MITRE has developed a quantitative framework that rank-orders roughly 100 EMICs using public data across three equally weighted pillars – economic ties, strategic location, and law enforcement and military ties – to assess strategic value. While the technical details of that model are not published here, this paper draws on its insights in leveraging artificial intelligence and modeling capabilities to illustrate how EMICs matter for resilient supply chains and critical minerals; access, basing, and overflight (ABO); and law enforcement and counterterrorism cooperation, as well as where U.S. engagement is likely to yield limited strategic return. The analysis connects these priorities directly to the NDS lines of effort – mapping EMIC engagement to homeland defense and Western Hemisphere key terrain, deterrence-by-denial in the Indo-Pacific, regional burden-sharing, and the defense industrial base “national mobilization” – and its overarching goal of stability created through a favorable balance of power in which no adversary can impose a hegemony.
EMICs have become decisive terrain for U.S.-China/Russia competition, supply-chain resilience, and operational access. A transparent, tunable prioritization approach can help U.S. leaders decide where to deepen engagement, where to hold steady, and where to divest. The paper highlights, for example, how Indo-Pacific EMICs along key maritime chokepoints support denial-focused deterrence; how Western Hemisphere partners contribute to border security and counter-“narco-terrorist” efforts; and how African EMICs factor into both counterterrorism and critical mineral strategies.

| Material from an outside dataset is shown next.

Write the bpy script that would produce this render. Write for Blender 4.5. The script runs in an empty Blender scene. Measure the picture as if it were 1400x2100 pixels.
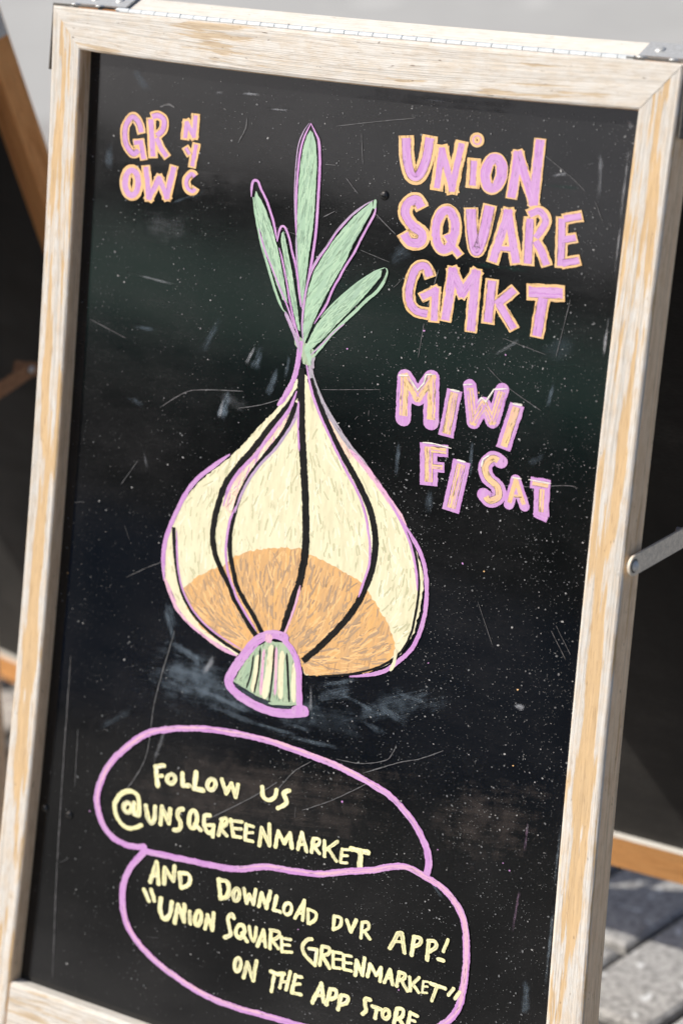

This publication builds on MITRE’s earlier economic security work that underscored the role of integrated deterrence and non-kinetic tools in responding to Chinese aggression. MITRE’s new Strategic Non-Kinetic Effects (SNKE) Mission Center extends that lineage by integrating economic, diplomatic, and other non-kinetic instruments into practical planning tools such as the EMIC prioritization framework – moving from high-level concepts to concrete, country-level choices that return measurable benefits to U.S. national and economic security.